Je viens d’appendre aujourd’hui la mort de Mark Blaug. Oh, non, ce n’est pas un scoop, puisque c’est arrivé il y a plus d’un an. J’ai un peu honte. Non, c’est presqu’un scandale, en fait. C’est par le biais d’un tweet de Diane Coyle que j’ai compris. C’était pas compliqué, il donnait un lien vers un article intitulé “Twenty Five Methodological Issues in Memory of Mark Blaug” (qui a l’air pas mal du tout, d’ailleurs). On est des gros nuls.
Car Mark Blaug, c’est énorme. Spécialiste d’histoire de la pensée économique et de méthodologie économique, Blaug était probablement l’un des économistes les plus respectés et l’un des moins connus aussi. Respecté parce que reconnu pour son travail impressionnant d’intelligence et d’érudition, parce que discret comme y sont contraints les historiens de la pensée (par la force des choses) et, j’imagine aussi, parce que grand pédagogue.
Pour ce que j’en sais (les spécialistes pourront me corriger le cas échéant ; ah, non, ils ne pourront pas… les commentaires sont désactivés, n’hésitez pas à envoyer un mail, je publierai), la contribution fondamentale de Blaug a été de créer un pont entre l’économie d’hier et celle d’aujourd’hui en réinterprétant autant que possible les théories des anciens avec les perspectives méthodologiques des modernes. Un travail fondamentalement ingrat quand il s’agit de briller en société, mais ô combien vénérable quand on se place dans une perspective méthodologique. Ainsi, nombreux ont dû être les étudiants qui, ouvrant son classique “La pensée économique” ont dû croire que ce type était fou. Que penser d’autre quand on lit “A mon fils, David Ricardo” (qui appellerait son fils David Ricardo ?) ? Je n’ai jamais cru cela, ayant eu la chance avant d’ouvrir son ouvrage, de tomber sur un prof qui nous expliquât à l’époque que le fils de Mark Blaug ne s’appelait pas David Ricardo, mais que la dédicace de l’ouvrage (dont le titre original est Economic Theory in Retrospect, bravo les traducteurs…) était un concentré d’humour résumant la philosophie du bouquin.
Blaug, c’est un apport énorme à la méthodologie économique, une synthèse des lectures qu’on peut faire de l’économie à l’aune de la philosophie des sciences. Un incontournable pour ceux qui veulent prendre du recul sur le sujet.

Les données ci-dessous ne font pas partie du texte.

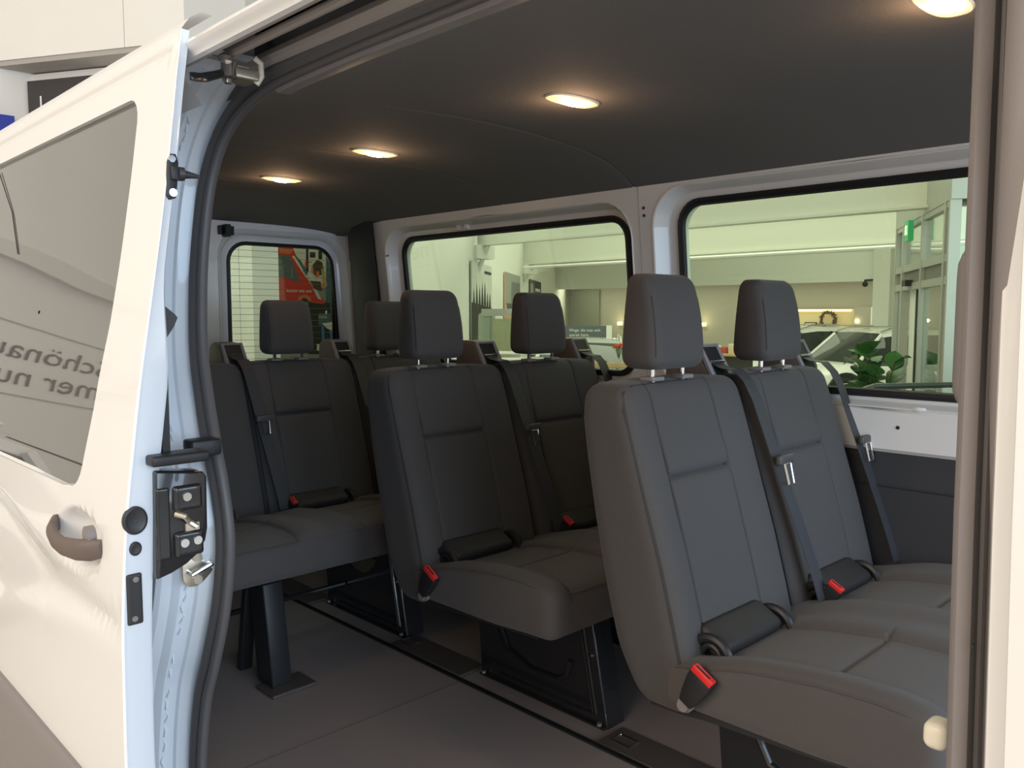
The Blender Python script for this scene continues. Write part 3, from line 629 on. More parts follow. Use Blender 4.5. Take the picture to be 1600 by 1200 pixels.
# headliner: five cloth panels with seams, four lamps
def ceil_z(x, y):
    t = (y-1.555)/.80; z = 1.648-.066*t*t-.03*t**6
    d = max(0, -3.12-x); z -= (.085*sstep(.05, .55, d))*(1-.75*min(1, t*t))
    return z
seams = [-3.12, -2.92, -2.30, -1.66, .55]
ys = [.735+.03*k for k in range(54)]; ys = [y for y in ys if y < 2.318]+[2.322]
def seam_x(x, y): return x-.35*max(0, (y-1.95))**1.5-.06*max(0, y-1.6) if -3.1 < x < .5 else x
xs_all = [XR+.01]+seams
liner = None
for a, b in zip(xs_all, xs_all[1:]):
    mb = MB(); n = max(4, int((b-a)/.05)); rings = []; L_ = b-a; tset = sorted({k/n for k in range(n+1)} | {.004/L_, .010/L_, 1-.010/L_, 1-.004/L_})
    for t in tset:
        r = []
        for y in ys:
            x = seam_x(a, y)*(1-t)+seam_x(b, y)*t
            z = ceil_z(x, y)+.003*(1-min(1, min(t*(b-a), (1-t)*(b-a))/.005)); r.append((x, y, z))
        rings.append(r)
    e0 = .003/(b-a)
    mb.loft(rings, False); liner = vp(mb, 'headliner_panel', M['liner'], ang=60)
cv = MB(); cv.loft([[(x, 2.312, min(1.566, ceil_z(x, 2.31)-.004)), (x, 2.322, min(1.560, ceil_z(x, 2.31)-.008)), (x, 2.37, min(1.562, ceil_z(x, 2.31)-.008))] for x in [XR+.01, -3.5, -3.4, -3.3, -3.2, -3, -2, -1, .5]], False); vp(cv, 'headliner_edge', M['liner'])
cv = MB(); cv.loft([[(x, .735, ceil_z(x, .735)), (x, .735, 1.63)] for x in [XR+.01, -3, -2, -1, .5]], False); vp(cv, 'headliner_side', M['liner'])
vp(MB().box(XR, XR+.02, .7, 2.4, 1.61, 1.70), 'rear_header', M['dtrim'], smooth=False)
for k, (x, y) in enumerate(((-2.865, 1.59), (-2.195, 1.54), (-1.34, 1.50), (-.51, 1.455))):
    z = ceil_z(x, y); lt = MB()
    def cap_ring(sx, sy, zz): return [(x+sx*math.copysign(abs(cos(t))**.7, cos(t)), y+sy*math.copysign(abs(sin(t))**.8, sin(t)), zz) for t in [2*pi*j/28 for j in range(28)]]
    lamp = sub(lt.loft([cap_ring(.036, .082, z+.004), cap_ring(.036, .082, z-.003), cap_ring(.033, .078, z-.006), cap_ring(.029, .072, z-.005), cap_ring(.028, .070, z+.004)], True), 'dome_lamp', M['cream'], liner)
    sub(MB().loft([cap_ring(.029, .072, z-.004), cap_ring(.022, .06, z-.010), cap_ring(.001, .002, z-.012)], True), 'lamp_lens', M['lens'], liner)
    sub(MB().sphere((x, y, z-.010), .012, 12, sc=(1.1, 3.0, .5)), 'lamp_bulb', M['bulb'], liner)
    l = bpy.data.lights.new('dome_light', 'POINT'); l.energy = .75; l.color = (1, .60, .32); l.shadow_soft_size = .03
    lo = bpy.data.objects.new('dome_light', l); COL.objects.link(lo); lo.location = (x, y, z-.05)
# rear doors
for (y0, y1, wy0, wy1) in ((1.60, 2.465, 1.762, 2.352), (.70, 1.59, .80, 1.40)):
    mb = MB(); seal_r = (wy0, wy1, .87, 1.478, .095); h = rrect(wy0-.065, wy1+.058, .83, 1.535, .13)
    Pf = lambda o_: (lambda y, z: Vector((XR+o_, y-.07*max(0, z-1.0)*(1 if y > 2.2 else 0), z)))
    o2 = outer_match(h, y0, y1, -.05, 1.60); mb.loft([[Pf(.03)(y, z) for y, z in mix2(h, o2, k/6)] for k in range(7)], True)
    rings = []
    for a, o_ in ((1, .03), (.94, .036), (.8, .030), (.5, -.005), (.3, -.012), (0, -.014), (-.1, -.03)):
        rings.append([Pf(o_)(y, z) for y, z in rrect(wy0-.065*a, wy1+.058*a, .87-.04*a, 1.478+.057*a, .095+.035*max(a, 0))])
    mb.loft(rings, True); rd = vp(mb, 'rear_door', M['jamb'], ang=30)
    rings = []
    for e, o_ in ((.003, -.014), (.001, -.006), (-.012, -.004), (-.016, -.014)):
        rings.append([Pf(o_)(y, z) for y, z in rrect(wy0-e, wy1+e, .87-e, 1.478+e, .095+e)])
    rings.append(rings[0]); sub(MB().loft(rings, True), 'window_seal', M['gseal'], rd)
    gl = rrect(wy0, wy1, .87, 1.478, .095); sub(MB().loft([[Pf(-.018)(y, z) for y, z in gl], [Pf(-.022)(y, z) for y, z in gl]], True, True), 'window_glass', M['glass'], rd, smooth=False)
    for k in range(19):
        z = .90+.03*k; ins = max(0, (z-1.40))*.5; sub(MB().tube([(XR-.0165, wy0+.02+ins, z), (XR-.0165, wy1-.02-ins, z)], .0009, 4), 'heater_wire', M['wire'], rd)
    sub(MB().tube([(XR-.0165, wy0+.06, .88), (XR-.0165, wy0+.06, 1.46)], .0008, 4), 'heater_wire', M['wire'], rd)
    sub(MB().box(XR-.018, XR-.014, wy1-.035, wy1-.012, .90, 1.40), 'bus_bar', M['gseal'], rd, smooth=False)
    pn = MB(); sb_ = softbox(ax(XR+.03, XR+.06, 1, .01), ax(y0+.03, y1-.05, 6, .02), ax(.05, .80, 6, .02), .012); sub(sb_, 'door_trim', M['dtrim'], rd)
hg = vp(MB().box(XR+.03, XR+.075, 1.72, 1.745, 1.49, 1.545).box(XR+.03, XR+.05, 1.70, 1.716, 1.50, 1.54).box(XR+.03, XR+.05, 1.75, 1.772, 1.50, 1.54), 'door_catch', M['plastic'], bevel=.003)
# near side wall behind the opening (with its own rear window), outer skin
nx0, nx1 = XR, -1.735
nh = rrect(-3.15, -1.95, .95, 1.50, .09)
mb = MB(); rect_skin(mb, nh, nx0, nx1, -.35, 1.59, lambda x, z: Vector((x, nearY(z)-.104, z)), 8); vp(mb, 'outer_skin', M['paint'])
mb = MB(); rect_skin(mb, nh, nx0, -1.66, 0, 1.62, lambda x, z: Vector((x, nearY(z)+.02, z)), 6); vp(mb, 'side_lining', M['dtrim'])
vp(MB().loft([[(x, nearY(z)-.095, z) for x, z in nh], [(x, nearY(z)-.099, z) for x, z in nh]], True, True), 'window_glass', M['dglass'], smooth=False)
# door opening: jamb and gasket swept along the opening outline
prof = [(-1.53, -.10), (-1.55, .10), (-1.548, .259), (-1.517, .40), (-1.475, .489), (-1.422, .614), (-1.397, .738), (-1.412, .83), (-1.440, .905), (-1.486, .983), (-1.534, 1.076), (-1.560, 1.17), (-1.574, 1.27), (-1.572, 1.381), (-1.546, 1.451), (-1.501, 1.497), (-1.432, 1.527), (-1.333, 1.544), (-1.10, 1.55)]
def catmull(p, n=5):
    out = []
    for i in range(len(p)-1):
        a = p[max(i-1, 0)]; b = p[i]; c = p[i+1]; d = p[min(i+2, len(p)-1)]
        for k in range(n):
            t = k/n; out.append(tuple(.5*((2*b[j])+(-a[j]+c[j])*t+(2*a[j]-5*b[j]+4*c[j]-d[j])*t*t+(-a[j]+3*b[j]-3*c[j]+d[j])*t**3) for j in range(2)))
    return out+[p[-1]]
path = catmull(prof)+[(-.8, 1.55), (-.4, 1.55), (.3, 1.55)]
def sweep(path, section, name, m, mfn=None, ang=40):
    rings = []
    for i, p in enumerate(path):
        a = path[max(i-1, 0)]; b = path[min(i+1, len(path)-1)]; t = Vector((b[0]-a[0], b[1]-a[1])).normalized(); n = Vector((-t.y, t.x))
        r = []
        for (o_, dy) in section: x = p[0]+n.x*o_; z = min(p[1]+n.y*o_, 1.588); r.append((x, nearY(z)+dy, z))
        rings.append(r)
    return vp(MB().loft(rings, False), name, m, ang=ang)
sweep([p for p in path if p[0] > -1.38 and p[1] > 1.5], [(.03, .055), (.004, .050), (-.007, .034), (-.009, .010), (-.003, .002)], 'inner_trim_edge', M['gplastic'])
gk = [(.040, .016), (.010, .012), (-.003, .006), (-.008, -.004), (-.003, -.012), (.004, -.012), (.009, -.005), (.011, -.002), (.014, -.006), (.020, -.015), (.028, -.017), (.035, -.012), (.039, -.002), (.039, .006)]
sweep(path, gk, 'door_seal', M['rubber2'], ang=70)
jpath = [p for p in path if p[0] < -1.36 or p[1] < 1.5]
sweep(jpath, [(.036, .004), (.040, .001), (.048, -.002), (.052, -.008), (.054, -.020), (.058, -.030), (.064, -.034), (.066, -.044), (.067, -.060), (.072, -.066), (.078, -.072), (.080, -.090), (.086, -.098), (.12, -.104), (.34, -.104)], 'rear_jamb', M['jamb'], ang=25)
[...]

Le tout étant d’une limpidité qui force le respect quand on sait qu’on ne lit pas ce genre de choses comme une BD (je crois que j’ai compris, c’est pour vous dire…).
Avec un an de retard, l’économiste en moi est triste et voit une page se tourner car Blaug a vraiment été ma lecture complémentaire indispensable durant mes années d’études. Mais les écrits restent et même s’ils datent un peu maintenant, lire La méthodologie économique ou La pensée économique vous rendra plus intelligent. Je vous y incite donc.